| The problem |
Write out the listing below without alteration, omitting its pictures.

| Data provided |
>> Begin

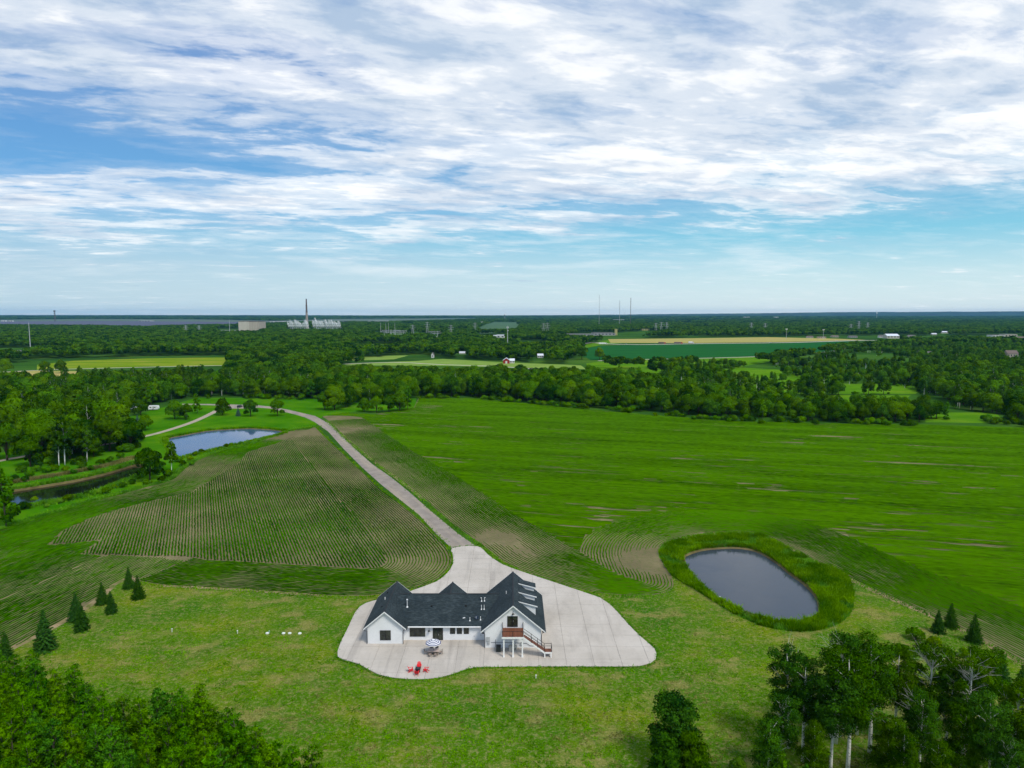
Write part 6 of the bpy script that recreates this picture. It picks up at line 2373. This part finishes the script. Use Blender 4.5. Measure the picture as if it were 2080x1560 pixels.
def lattice(name, px_, base_py, top_py, wb, wt, label, cat, guys=0, mat="steel_pale", bar=0.25, step=8, base_d=None, group=None):
    x, y = G(px_, base_py)
    hh = H(px_, top_py, y)[1]
    o = thing(name, (x, y, 0), label, cat, group)
    mb_ = MB()
    cor = lambda t: [(x + sx_ * (wb + (wt - wb) * t) / 2, y + sy_ * (wb + (wt - wb) * t) / 2, hh * t) for sx_, sy_ in ((-1, -1), (1, -1), (1, 1), (-1, 1))]
    n = max(3, int(hh / step))
    for i in range(n):
        a, b = cor(i / n), cor((i + 1) / n)
        for k in range(4):
            mb_.beam(a[k], b[k], bar, bar)
            mb_.beam(a[k], b[(k + 1) % 4], bar * 0.5, bar * 0.5)
            mb_.beam(a[(k + 1) % 4], b[k], bar * 0.5, bar * 0.5)
    build(mb_, "lattice", MATS[mat], o)
    for gk in range(guys):
        an = 2 * math.pi * gk / guys + 0.4
        build(MB().tube([(x, y, hh * 0.9), (x + math.cos(an) * hh * 0.5, y + math.sin(an) * hh * 0.5, 0)], 0.05, 4), "guy_wire", MATS[mat], o)
    return o, x, y, hh


lattice("radio_mast", 1216.8, 665, 598, 1.6, 1.4, "tall hair-thin radio mast, leftmost of the three on the horizon", "radio mast", guys=3, bar=0.2, step=12)
lattice("radio_mast", 1258, 664, 609.5, 2.0, 1.8, "tall thin radio mast, middle of the three on the horizon", "radio mast", guys=3, bar=0.3, step=12)
lattice("radio_mast", 1280.4, 664, 605, 2.3, 2.0, "darkest tall thin radio mast, rightmost of the three on the horizon", "radio mast", guys=3, bar=0.42, step=12, mat="roof_grey")
lt, x, y, hh = lattice("lookout_tower", 112, 654, 630.5, 9, 5, "lattice tower with a wide head on the left horizon", "tower", bar=0.9, step=14, mat="roof_grey")
build(MB().box(x - 5, x + 5, y - 5, y + 5, hh - 9, hh), "head", MATS["roof_grey"], lt)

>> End

| Result |
Write part 6 of the bpy script that recreates this picture. It picks up at line 2373. This part finishes the script. Use Blender 4.5. Measure the picture as if it were 2080x1560 pixels.
def lattice(name, px_, base_py, top_py, wb, wt, label, cat, guys=0, mat="steel_pale", bar=0.25, step=8, base_d=None, group=None):
    x, y = G(px_, base_py)
    hh = H(px_, top_py, y)[1]
    o = thing(name, (x, y, 0), label, cat, group)
    mb_ = MB()
    cor = lambda t: [(x + sx_ * (wb + (wt - wb) * t) / 2, y + sy_ * (wb + (wt - wb) * t) / 2, hh * t) for sx_, sy_ in ((-1, -1), (1, -1), (1, 1), (-1, 1))]
    n = max(3, int(hh / step))
    for i in range(n):
        a, b = cor(i / n), cor((i + 1) / n)
        for k in range(4):
            mb_.beam(a[k], b[k], bar, bar)
            mb_.beam(a[k], b[(k + 1) % 4], bar * 0.5, bar * 0.5)
            mb_.beam(a[(k + 1) % 4], b[k], bar * 0.5, bar * 0.5)
    build(mb_, "lattice", MATS[mat], o)
    for gk in range(guys):
        an = 2 * math.pi * gk / guys + 0.4
        build(MB().tube([(x, y, hh * 0.9), (x + math.cos(an) * hh * 0.5, y + math.sin(an) * hh * 0.5, 0)], 0.05, 4), "guy_wire", MATS[mat], o)
    return o, x, y, hh


lattice("radio_mast", 1216.8, 665, 598, 1.6, 1.4, "tall hair-thin radio mast, leftmost of the three on the horizon", "radio mast", guys=3, bar=0.2, step=12)
lattice("radio_mast", 1258, 664, 609.5, 2.0, 1.8, "tall thin radio mast, middle of the three on the horizon", "radio mast", guys=3, bar=0.3, step=12)
lattice("radio_mast", 1280.4, 664, 605, 2.3, 2.0, "darkest tall thin radio mast, rightmost of the three on the horizon", "radio mast", guys=3, bar=0.42, step=12, mat="roof_grey")
lt, x, y, hh = lattice("lookout_tower", 112, 654, 630.5, 9, 5, "lattice tower with a wide head on the left horizon", "tower", bar=0.9, step=14, mat="roof_grey")
build(MB().box(x - 5, x + 5, y - 5, y + 5, hh - 9, hh), "head", MATS["roof_grey"], lt)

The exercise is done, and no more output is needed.